By 12:54 p.m., their two phones were located moving west from the Springfield Garden Apartments and arriving near a Cricket Wireless store, which is where Mitchell — under a false name — purchased a new phone for Isaac. The first cellular activity from that phone came at 1:20 p.m. on Sept. 30, Dobrowolski’s analysis showed.

Other testimony Wednesday revealed that authorities discovered gun ammunition in the homes of both Isaac and Mitchell when searching them in November.

Joseph Lamoureux, a deputy with the Onondaga County Sheriff’s Office, testified that he found several rounds of ammunition in locations throughout Isaac’s apartment in north Syracuse when he searched it on Nov. 17, 2016. Photos of that ammunition as well as photos of marijuana inside the apartment were displayed on monitors to the jurors.

Inside Mitchell’s residence on Willis Avenue in Syracuse, authorities recovered 10 rounds of ammunition, Deputy Timothy Hahn of the Onondaga County Sheriff’s Office testified Wednesday.

William Sullivan, the attorney for Isaac, pointed out during a cross-examination of Lamoureux that almost two months separated the day of the alleged murder and the day when authorities searched the residences.

“Those items could have been brought into the apartment at any time,” he said.

Another deputy with the Onondaga County Sheriff’s Office, Matthew Crowley, was among those responsible with searching Yuan’s apartment. He testified Wednesday that he recovered a BB gun from Yuan’s apartment as well as large quantities of marijuana.

On the morning of his death, Yuan bought four pounds of marijuana from a person who at the time was an SU student. The former student testified Wednesday that he began selling marijuana to Yuan in August of last year and later agreed to order a shipment from California of four pounds of marijuana that he would sell to Yuan.

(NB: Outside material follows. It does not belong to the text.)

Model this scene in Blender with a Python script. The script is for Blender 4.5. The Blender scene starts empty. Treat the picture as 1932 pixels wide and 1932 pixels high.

The Daily Orange is not identifying the former student, who has since graduated, because he was never charged with a crime.

Prosecutors on Tuesday alleged that Yuan had informed Isaac in August that he was waiting on a shipment of 4 pounds of marijuana and that Isaac agreed to buy two pounds of it.

Between 10 and 11 a.m. on Sept. 30, after the former student informed Yuan that he had received the marijuana, Yuan arrived at the student’s apartment on South Campus. He took 2 pounds of the marijuana and returned around noon to pick up the remaining 2 pounds. The former student said Yuan was moving quickly when he stopped by the second time.

“He was kind of in a rush to get out of there,” the former student said.

The former student said he unsuccessfully attempted to get in touch with Yuan multiple times later that day. The next morning, authorities arrived at his apartment and informed him of Yuan’s death.

The trial resumes Thursday at 9:15 a.m., when the prosecution will continue presenting evidence.